## EXERCISE REQUIREMENTS
Leave out any picture and return the remaining listing below exactly as given.

## COLLECTED DATA
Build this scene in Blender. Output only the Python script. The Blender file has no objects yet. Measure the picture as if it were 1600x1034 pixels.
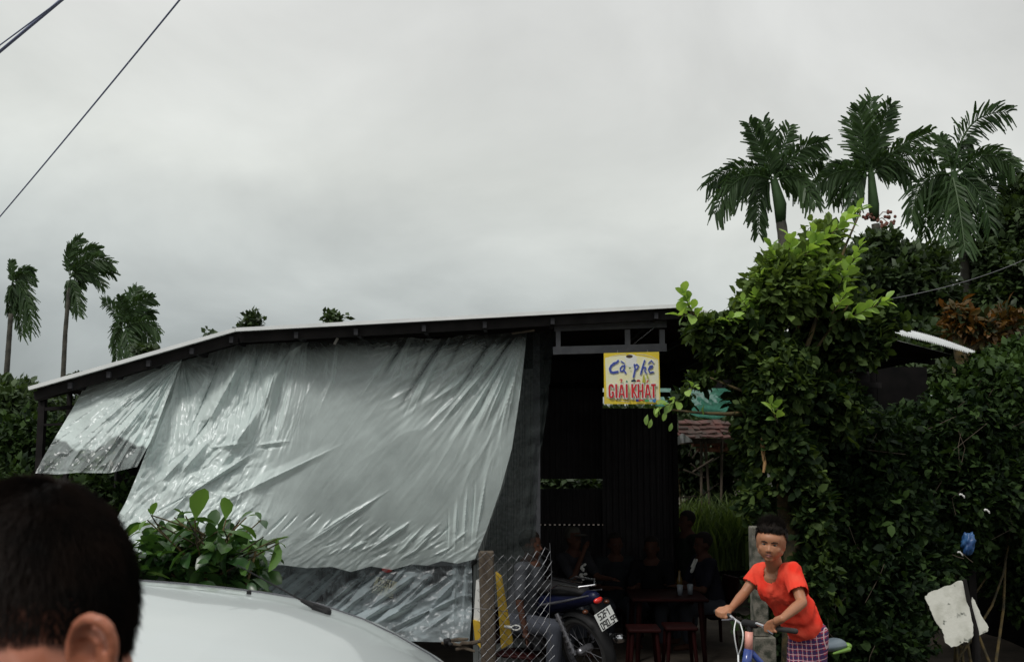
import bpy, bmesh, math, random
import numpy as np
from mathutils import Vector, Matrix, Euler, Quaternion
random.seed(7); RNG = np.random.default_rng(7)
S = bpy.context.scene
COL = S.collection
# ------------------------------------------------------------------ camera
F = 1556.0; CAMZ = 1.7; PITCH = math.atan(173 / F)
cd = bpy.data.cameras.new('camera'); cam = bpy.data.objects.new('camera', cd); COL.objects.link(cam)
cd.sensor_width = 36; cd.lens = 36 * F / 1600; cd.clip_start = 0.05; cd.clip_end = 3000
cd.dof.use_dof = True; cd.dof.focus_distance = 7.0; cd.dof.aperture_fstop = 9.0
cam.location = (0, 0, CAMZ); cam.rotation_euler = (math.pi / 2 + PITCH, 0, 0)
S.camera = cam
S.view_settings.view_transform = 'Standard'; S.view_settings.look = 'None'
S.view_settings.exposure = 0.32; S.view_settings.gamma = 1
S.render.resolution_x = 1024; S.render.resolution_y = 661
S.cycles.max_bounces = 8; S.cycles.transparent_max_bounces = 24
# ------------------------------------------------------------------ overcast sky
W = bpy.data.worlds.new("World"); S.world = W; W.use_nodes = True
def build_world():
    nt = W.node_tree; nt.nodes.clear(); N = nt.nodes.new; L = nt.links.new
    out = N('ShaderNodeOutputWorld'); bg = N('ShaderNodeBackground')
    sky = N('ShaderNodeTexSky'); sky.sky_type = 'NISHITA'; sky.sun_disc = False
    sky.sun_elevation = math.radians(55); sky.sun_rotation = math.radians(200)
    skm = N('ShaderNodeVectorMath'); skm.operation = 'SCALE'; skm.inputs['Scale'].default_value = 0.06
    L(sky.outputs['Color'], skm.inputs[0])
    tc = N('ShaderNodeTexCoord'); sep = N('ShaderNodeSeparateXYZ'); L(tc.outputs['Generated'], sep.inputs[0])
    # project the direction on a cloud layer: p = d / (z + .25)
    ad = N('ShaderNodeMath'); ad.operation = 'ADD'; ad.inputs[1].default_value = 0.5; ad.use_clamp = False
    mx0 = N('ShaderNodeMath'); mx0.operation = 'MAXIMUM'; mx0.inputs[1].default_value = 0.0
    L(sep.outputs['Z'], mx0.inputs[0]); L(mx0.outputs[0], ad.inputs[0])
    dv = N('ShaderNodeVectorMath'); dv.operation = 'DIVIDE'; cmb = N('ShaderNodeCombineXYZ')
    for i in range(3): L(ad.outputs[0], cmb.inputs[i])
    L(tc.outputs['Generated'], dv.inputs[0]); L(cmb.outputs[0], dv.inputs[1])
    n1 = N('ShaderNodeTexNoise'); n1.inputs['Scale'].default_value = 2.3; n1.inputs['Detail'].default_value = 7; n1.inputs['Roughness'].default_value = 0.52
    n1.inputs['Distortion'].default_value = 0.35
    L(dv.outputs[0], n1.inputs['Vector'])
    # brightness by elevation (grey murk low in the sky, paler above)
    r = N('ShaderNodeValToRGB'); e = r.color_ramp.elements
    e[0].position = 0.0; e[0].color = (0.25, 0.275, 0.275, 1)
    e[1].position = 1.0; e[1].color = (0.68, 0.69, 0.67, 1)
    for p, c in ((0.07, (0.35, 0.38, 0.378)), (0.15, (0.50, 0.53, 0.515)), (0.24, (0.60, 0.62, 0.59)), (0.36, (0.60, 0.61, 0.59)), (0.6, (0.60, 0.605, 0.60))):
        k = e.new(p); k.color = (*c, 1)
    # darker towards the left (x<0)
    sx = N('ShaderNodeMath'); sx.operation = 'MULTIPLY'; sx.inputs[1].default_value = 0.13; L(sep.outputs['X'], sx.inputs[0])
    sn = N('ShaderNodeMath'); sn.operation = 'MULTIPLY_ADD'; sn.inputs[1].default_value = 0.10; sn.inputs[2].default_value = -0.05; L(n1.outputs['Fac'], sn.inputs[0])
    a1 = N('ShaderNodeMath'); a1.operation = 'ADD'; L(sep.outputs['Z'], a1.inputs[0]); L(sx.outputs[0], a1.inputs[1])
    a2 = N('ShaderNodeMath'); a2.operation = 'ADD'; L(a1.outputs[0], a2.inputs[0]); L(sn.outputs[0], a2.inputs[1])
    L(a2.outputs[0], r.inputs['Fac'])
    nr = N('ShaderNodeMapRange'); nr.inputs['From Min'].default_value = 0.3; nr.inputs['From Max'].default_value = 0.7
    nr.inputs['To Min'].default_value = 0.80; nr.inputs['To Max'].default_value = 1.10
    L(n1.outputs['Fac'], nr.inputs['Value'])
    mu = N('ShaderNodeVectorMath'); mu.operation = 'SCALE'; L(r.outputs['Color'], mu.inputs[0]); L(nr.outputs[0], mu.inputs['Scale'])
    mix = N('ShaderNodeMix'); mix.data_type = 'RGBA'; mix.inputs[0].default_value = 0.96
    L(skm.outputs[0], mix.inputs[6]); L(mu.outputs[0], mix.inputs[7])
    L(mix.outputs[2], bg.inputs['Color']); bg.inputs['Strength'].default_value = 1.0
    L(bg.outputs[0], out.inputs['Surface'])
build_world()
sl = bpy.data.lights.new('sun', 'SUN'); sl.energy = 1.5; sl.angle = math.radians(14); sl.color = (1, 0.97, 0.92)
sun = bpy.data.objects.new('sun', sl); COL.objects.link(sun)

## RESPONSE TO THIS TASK
Build this scene in Blender. Output only the Python script. The Blender file has no objects yet. Measure the picture as if it were 1600x1034 pixels.
import bpy, bmesh, math, random
import numpy as np
from mathutils import Vector, Matrix, Euler, Quaternion
random.seed(7); RNG = np.random.default_rng(7)
S = bpy.context.scene
COL = S.collection
# ------------------------------------------------------------------ camera
F = 1556.0; CAMZ = 1.7; PITCH = math.atan(173 / F)
cd = bpy.data.cameras.new('camera'); cam = bpy.data.objects.new('camera', cd); COL.objects.link(cam)
cd.sensor_width = 36; cd.lens = 36 * F / 1600; cd.clip_start = 0.05; cd.clip_end = 3000
cd.dof.use_dof = True; cd.dof.focus_distance = 7.0; cd.dof.aperture_fstop = 9.0
cam.location = (0, 0, CAMZ); cam.rotation_euler = (math.pi / 2 + PITCH, 0, 0)
S.camera = cam
S.view_settings.view_transform = 'Standard'; S.view_settings.look = 'None'
S.view_settings.exposure = 0.32; S.view_settings.gamma = 1
S.render.resolution_x = 1024; S.render.resolution_y = 661
S.cycles.max_bounces = 8; S.cycles.transparent_max_bounces = 24
# ------------------------------------------------------------------ overcast sky
W = bpy.data.worlds.new("World"); S.world = W; W.use_nodes = True
def build_world():
    nt = W.node_tree; nt.nodes.clear(); N = nt.nodes.new; L = nt.links.new
    out = N('ShaderNodeOutputWorld'); bg = N('ShaderNodeBackground')
    sky = N('ShaderNodeTexSky'); sky.sky_type = 'NISHITA'; sky.sun_disc = False
    sky.sun_elevation = math.radians(55); sky.sun_rotation = math.radians(200)
    skm = N('ShaderNodeVectorMath'); skm.operation = 'SCALE'; skm.inputs['Scale'].default_value = 0.06
    L(sky.outputs['Color'], skm.inputs[0])
    tc = N('ShaderNodeTexCoord'); sep = N('ShaderNodeSeparateXYZ'); L(tc.outputs['Generated'], sep.inputs[0])
    # project the direction on a cloud layer: p = d / (z + .25)
    ad = N('ShaderNodeMath'); ad.operation = 'ADD'; ad.inputs[1].default_value = 0.5; ad.use_clamp = False
    mx0 = N('ShaderNodeMath'); mx0.operation = 'MAXIMUM'; mx0.inputs[1].default_value = 0.0
    L(sep.outputs['Z'], mx0.inputs[0]); L(mx0.outputs[0], ad.inputs[0])
    dv = N('ShaderNodeVectorMath'); dv.operation = 'DIVIDE'; cmb = N('ShaderNodeCombineXYZ')
    for i in range(3): L(ad.outputs[0], cmb.inputs[i])
    L(tc.outputs['Generated'], dv.inputs[0]); L(cmb.outputs[0], dv.inputs[1])
    n1 = N('ShaderNodeTexNoise'); n1.inputs['Scale'].default_value = 2.3; n1.inputs['Detail'].default_value = 7; n1.inputs['Roughness'].default_value = 0.52
    n1.inputs['Distortion'].default_value = 0.35
    L(dv.outputs[0], n1.inputs['Vector'])
    # brightness by elevation (grey murk low in the sky, paler above)
    r = N('ShaderNodeValToRGB'); e = r.color_ramp.elements
    e[0].position = 0.0; e[0].color = (0.25, 0.275, 0.275, 1)
    e[1].position = 1.0; e[1].color = (0.68, 0.69, 0.67, 1)
    for p, c in ((0.07, (0.35, 0.38, 0.378)), (0.15, (0.50, 0.53, 0.515)), (0.24, (0.60, 0.62, 0.59)), (0.36, (0.60, 0.61, 0.59)), (0.6, (0.60, 0.605, 0.60))):
        k = e.new(p); k.color = (*c, 1)
    # darker towards the left (x<0)
    sx = N('ShaderNodeMath'); sx.operation = 'MULTIPLY'; sx.inputs[1].default_value = 0.13; L(sep.outputs['X'], sx.inputs[0])
    sn = N('ShaderNodeMath'); sn.operation = 'MULTIPLY_ADD'; sn.inputs[1].default_value = 0.10; sn.inputs[2].default_value = -0.05; L(n1.outputs['Fac'], sn.inputs[0])
    a1 = N('ShaderNodeMath'); a1.operation = 'ADD'; L(sep.outputs['Z'], a1.inputs[0]); L(sx.outputs[0], a1.inputs[1])
    a2 = N('ShaderNodeMath'); a2.operation = 'ADD'; L(a1.outputs[0], a2.inputs[0]); L(sn.outputs[0], a2.inputs[1])
    L(a2.outputs[0], r.inputs['Fac'])
    nr = N('ShaderNodeMapRange'); nr.inputs['From Min'].default_value = 0.3; nr.inputs['From Max'].default_value = 0.7
    nr.inputs['To Min'].default_value = 0.80; nr.inputs['To Max'].default_value = 1.10
    L(n1.outputs['Fac'], nr.inputs['Value'])
    mu = N('ShaderNodeVectorMath'); mu.operation = 'SCALE'; L(r.outputs['Color'], mu.inputs[0]); L(nr.outputs[0], mu.inputs['Scale'])
    mix = N('ShaderNodeMix'); mix.data_type = 'RGBA'; mix.inputs[0].default_value = 0.96
    L(skm.outputs[0], mix.inputs[6]); L(mu.outputs[0], mix.inputs[7])
    L(mix.outputs[2], bg.inputs['Color']); bg.inputs['Strength'].default_value = 1.0
    L(bg.outputs[0], out.inputs['Surface'])
build_world()
sl = bpy.data.lights.new('sun', 'SUN'); sl.energy = 1.5; sl.angle = math.radians(14); sl.color = (1, 0.97, 0.92)
sun = bpy.data.objects.new('sun', sl); COL.objects.link(sun)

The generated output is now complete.